Let $-\infty < a < b \leq +\infty$. Suppose that $f_n$ converges uniformly to $f$ on $[a,r]$ for each $r\in(a,b)$. Prove that $f_n$ converges uniformly to $f$ on $[a,b)$ if, and only if, for each sequence ${b_n}$ that $b_n \leq b_{n+1}$ for all n $\in \mathbb{N}$, $b_n \to b$, and $f_n(b_n) -f(b_n) \to 0$.
($\Rightarrow$) Already proved.
($\Leftarrow$) I'm having problems with this part. I think that the way is to construct a sequence. Can you guys give me an ideia of how to prove this?
On
Suppose that the convergence is not uniform. Then there is a $\varepsilon>0$ such that$$(\forall N\in\mathbb N)(\exists n\in\mathbb N)\bigl(\exists x\in[a,b)\bigr):n\geqslant N\text{ and }\bigl\lvert f(x)-f_n(x)\bigr\rvert\geqslant\varepsilon.$$So, there is a sequence $(b_n)_{n\in\mathbb N}$ of elements of $[a,b)$ such that the inequality $\bigl\lvert f(b_n)-f_n(b_n)\bigr\rvert\geqslant\varepsilon$ occurs infinitely often. Since $[a,b)$ is bounded, you can assume without loss of generality the sequence $(b_n)_{n\in\mathbb N}$ converges to some $c\in[a,b]$. If $c\in[a,b)$, take some $r\in(c,b)$. Then you know that the convergence is uniform on $[a,r]$. This is impossible, because then we should have $\lim_{n\to\infty}f_n(b_n)=\lim_{n\to\infty}f(b_n)$. So, you can't have $c<b$. Therefore, $c=b$.
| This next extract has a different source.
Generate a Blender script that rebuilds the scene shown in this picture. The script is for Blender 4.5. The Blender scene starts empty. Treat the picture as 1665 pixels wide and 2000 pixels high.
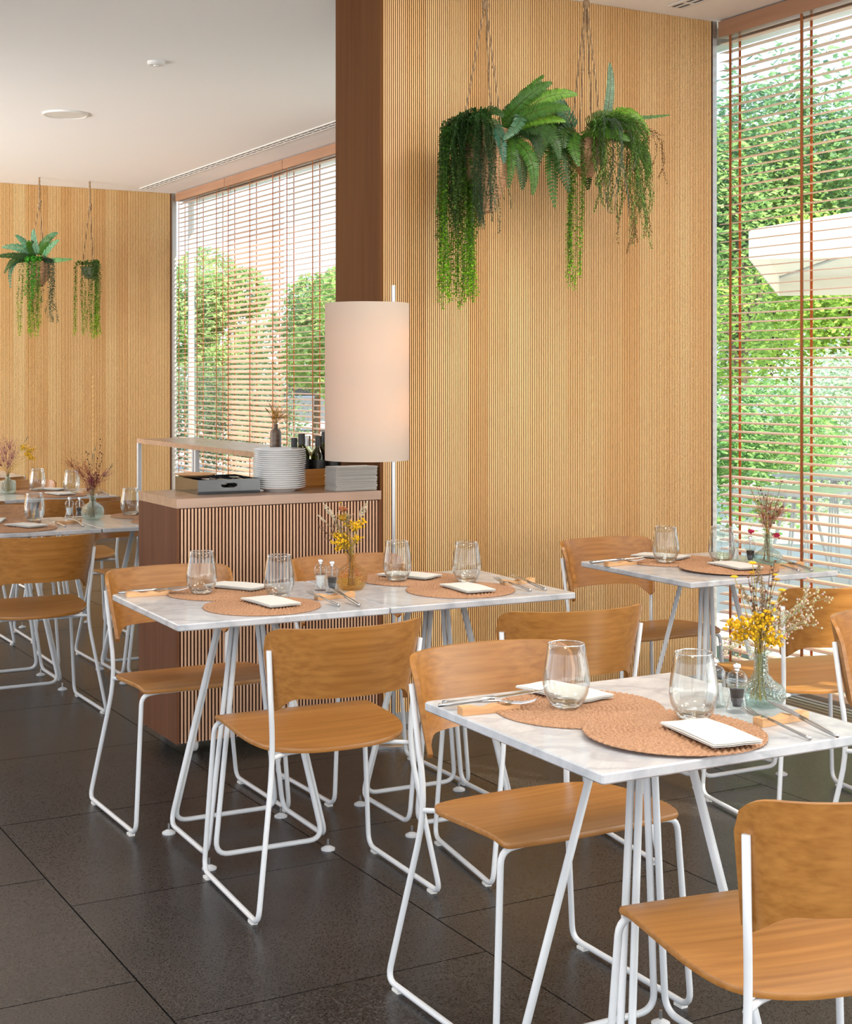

Suppose that $f_n$ does not converge uniformly to $f$ on $[a,b)$. We must then have the existence of some $\delta>0$ such that there exists an infinite subsequence $(n_k) \subset \mathbb N$, so that $\|f_{n_k}-f\|_\infty\geq\delta$ for every $k\in \mathbb N$. This means that for each $k\in \mathbb N$ there exists a $b_k\in [a,b)$ such that $|f_{n_k}(b_k)-f(b_k)|\geq \delta/2$.
However, our first assumption must mean that $b_k\to b$, else this sequence would contradict our uniform convergence on all closed subintervals (I leave the details of this to you). With some possible reordering and choosing of our $b_k$, we can ensure that $b_{k+1}\geq b_k$, and still have $b_k\to b$. From this we can construct a sequence $(b_n)$ so that $b_{n_k}=b_k$ for all $k$ and still have $b_{n+1}\geq b_n$ and $b_n\to b$ (just by setting $b_n$ to be equal to the greatest $b_{n_k}$ with $n_k<n$ whenever $n\neq n_j$ for some $j$.) We thus have $f_n(b_n)-f(b_n)\to 0$, but $|f_{n_k}(b_{n_k})-f(b_{n_k})|\geq\delta/2$, a contradiction.